The chairman of the House Intelligence Committee told NBC's "Meet the Press" Sunday that NSA leaker Edward Snowden may have had help — possibly from Russia — in revealing details of key surveillance programs to U.S. and British newspapers last year.
“I believe there's questions to be answered there,” Rep. Mike Rogers said. “I don't think it was a gee-whiz luck event that he ended up in Moscow under the handling of the FSB,” Russia's primary intelligence service.
Rogers was backed in that assessment by former Former Deputy CIA Director Michael Morell, who told CBS's "Face the Nation" that the disclosures by Snowden are too sophisticated for him not to be getting some sort of guidance, possibly from the Russian government that has given him temporary asylum.
The disclosures "are very sophisticated in their content and sophisticated in their timing – almost too sophisticated for Mr. Snowden to be deciding on his own, and it seems to me he might be getting some help," Morell said.

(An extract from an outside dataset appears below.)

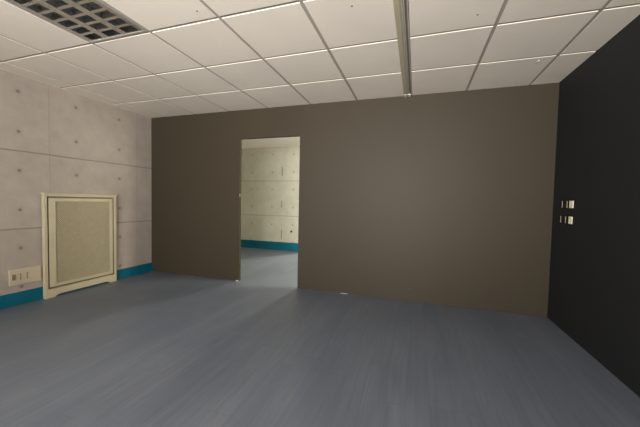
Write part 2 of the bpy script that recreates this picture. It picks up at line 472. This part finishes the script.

Rep. Mike McCaul, who chairs the House Homeland Security Committee and is in Russia reviewing security systems in place for the Winter Olympics, also said Sunday that he believes Snowden "was cultivated by a foreign power."
"I don't believe he was acting alone," McCaul told ABC's "The Week."
Rogers, R-Mich., described Snowden as a simple "thief whom we believe had some help.
"Let me just say this," he continued. "I believe there’s a reason he ended up in the hands, the loving arms, of an FSB agent in Moscow. I don’t think that’s a coincidence."
Rogers outlined several key questions still unresolved about the Snowden leaks:
- How did Snowden arrange travel before he left?
- How was he so "quickly ready to go, with a go bag," as he fled?
- How did Snowden use methods "beyond his technical capabilities?"
“We have questions that we have to answer but, as someone who used to do investigations, some of [the] things we are finding we would call clues that certainly would indicate to me that he had some help and he stole things that had nothing to do with privacy,” said Rogers.
Sen. Dianne Feinstein, chair of the Senate Intelligence Committee, told "Meet The Press" that Snowden had joined the NSA “with the intent to take as much material down as he possibly could.”
Asked if he was aided by the Russians, Feinstein said: “He may well have been. We don’t know at this stage. But I think to glorify this act is to set a new level of dishonor.”
Snowden was granted temporary asylum in Russia this past August after traveling to Moscow from Hawaii via Hong Kong.
Rogers is calling upon Snowden to return to the United States, either voluntarily or through extradition, and stand trial.
President Obama is pushing new restrictions on how the NSA will conduct surveillance and collect data, including requiring intelligence agencies to obtain approval from a FISA court before accessing phone records.
Obama also wants to find ways to have a third party control the data trove and be able to provide the information to the government.
Rogers said on "Face the Nation" that moving the data to the private sector will open up a bevy of frightening privacy concerns.
“Divorce lawyers are going to have a heyday. Private detectives on any civil matter anywhere in the country are going to have a heyday. The companies tell us they will be deluged with warrants on these telephone records that the companies can't sustain. And they're there to provide service to their customers, not work for the government,” Rogers said.
Morell said moving the database into the private sector is desirable because the government has shown it is “not capable of protecting classified information.”
McCaul, in his interview from Russia, also said he was concerned that Russians officials could not prevent a terrorist attack outside of the Olympic village, also known as the "ring of steel," and noted that the games are being held in the same region as the Boston bombers' hometown.
"I think the threat is real, I think it's more likely the attacks will probably happen outside the perimeter, soft targets, transportation modes," McCaul said.
"We have 15,000 Americans traveling to Sochi for the Olympics, I want to do everything I can to make sure it’s a safe and successful Olympics," McCaul said.
Dozens of people have been killed in several terrorist attacks in the region since October, and McCaul said that travel warnings issued by the State Department should be taken seriously.
McCaul said he wants to be optimistic that the games will proceed without a terrorist incident, but warned that the threats are real.
"These are the largest security operations for any Olympic games in the history of the Olympics," McCaul said.
"But I can tell you that as a homeland security chairman, and the threats that I see, I am concerned," McCaul said.